Comme dans Marius de Pagnol (1), on apprécie même un quatrième tiers : le dernier chapitre de la section « tuyères » est consacré à l’exemple de la fusée Ariane 5. On y mentionne bien entendu les très nombreux vols réussis, mais on s’arrête surtout sur les quatre vols marqués par un échec, en analysant les problèmes rencontrés, les causes liées aux sujets de notre étude (tuyères et arrière-corps), parfois en voulant bien faire, le mieux étant quelquefois l’ennemi du bien, et surtout les remèdes apportés.

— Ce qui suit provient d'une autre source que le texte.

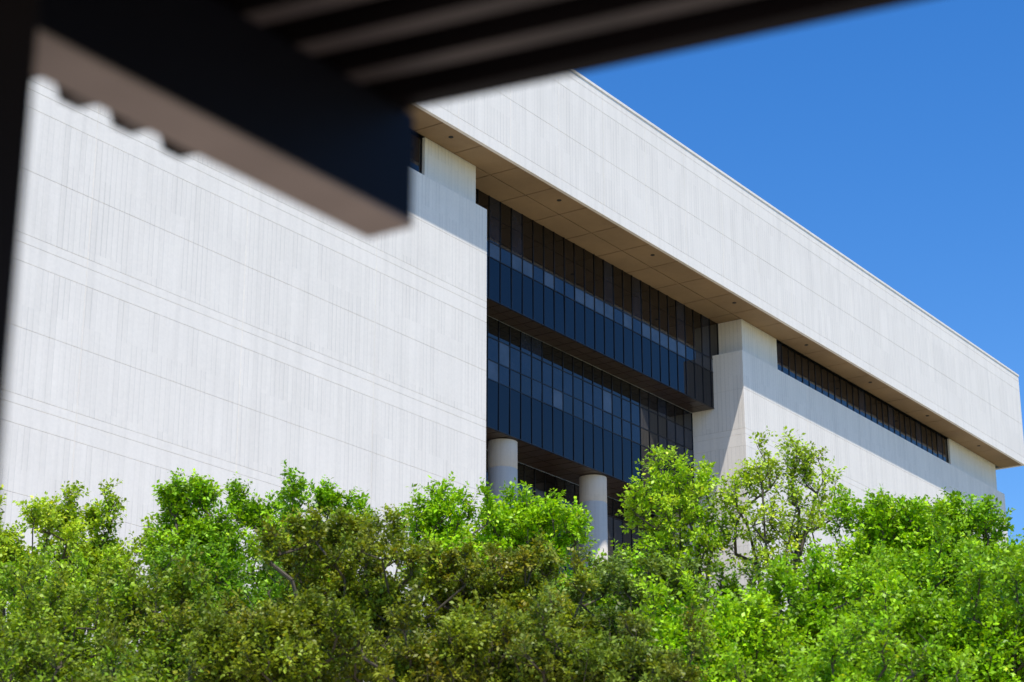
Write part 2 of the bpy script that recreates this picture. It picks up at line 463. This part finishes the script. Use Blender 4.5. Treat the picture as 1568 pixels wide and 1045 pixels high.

Les annexes sont riches : foncions isentropiques, polaires et intersections de chocs, notion de couche limite, formules et relations utiles, nomenclature, bibliographie (16 pages !), listes de sigles et abréviations. Les auteurs, Philippe Reijasse, Gérard Laruelle, Pierre Grenson et Jean Délery, tous ingénieurs, chercheurs, enseignants, responsables de projets et directeurs de grands programmes, et leur comité de lecture, sont également présentés en annexe. Comme la plupart sont ou ont été des acteurs majeurs de l’ONERA, on retrouve de très nombreuses illustrations provenant de cet organisme. On aurait toutefois pu trouver une petite annexe rappelant que l’emplacement des souffleries concernées est glissé dans les désignations de ces équipements (2).
L’ensemble est traité de manière scientifique non seulement par son contenu, mais également dans sa présentation : notes de bas de pages, références en fin d’ouvrage, nombreuses illustrations légendées lorsque de source connue. L’ensemble est net et sans bavures (3).
L’aérodynamique propulsive est passionnante, et cet ouvrage vous permettra de bien saisir le problème… par les deux bouts !
Jean-Noël Violette
Notes :
1) Dans Marius, le personnage de César explique la composition du Picon-citron-curaçao :
« César prend un grand verre, une carafe et trois bouteilles. Tout en parlant, il compose le breuvage. Tu mets d’abord un tiers de curaçao. Fais attention : un tout petit tiers. Bon. Maintenant, un tiers de citron. Un peu plus gros. Bon. Ensuite, un BON tiers de Picon. Regarde la couleur. Regarde comme c’est joli. Et à la fin, un GRAND tiers d’eau. Voilà. »
2) Exemple « MA » pour Modane-Avrieux dans S1MA, S2MA, S3MA ou S4MA, « Ch » pour Chalais dans R2Ch, S2Ch ou S5Ch.
3) Pour montrer le haut niveau de relecture, nous n’avons trouvé que bien peu de « pétouilles » :
– une référence « voir la figure 2.4 » qui semble plutôt concerner la figure 2.5 page 63 ?
– on ne comprend pas bien le pourquoi d’un écoulement « de la droite vers la gauche » page 118 ;
– un « rhombe de Mach » douteux page 118 ;
– page 156, on ne distingue pas bien ce qui relève vraiment des groupes turbopropulseurs, sujet du paragraphe, et ce qui est plutôt du domaine des propulseurs thermiques (citation du Jodel, illustration Trigull 320…)
– une typo page 274 (double virgule dans -0,0,05 ) ;
– une petite erreur de date pour une occurrence du lancement raté d’Ariane 5, le 11 décembre 2002 (et non pas le 12 décembre) ;
– dans la liste des sigles, on aurait pu ajouter « MDBA » cité comme « héritier de l’Aérosptiale » dans le texte, qui aurait pu rappeler les entreprises-mères : Matra Défense, BAe Dynamics, Aérospatiale, Alenia Marconi Systems.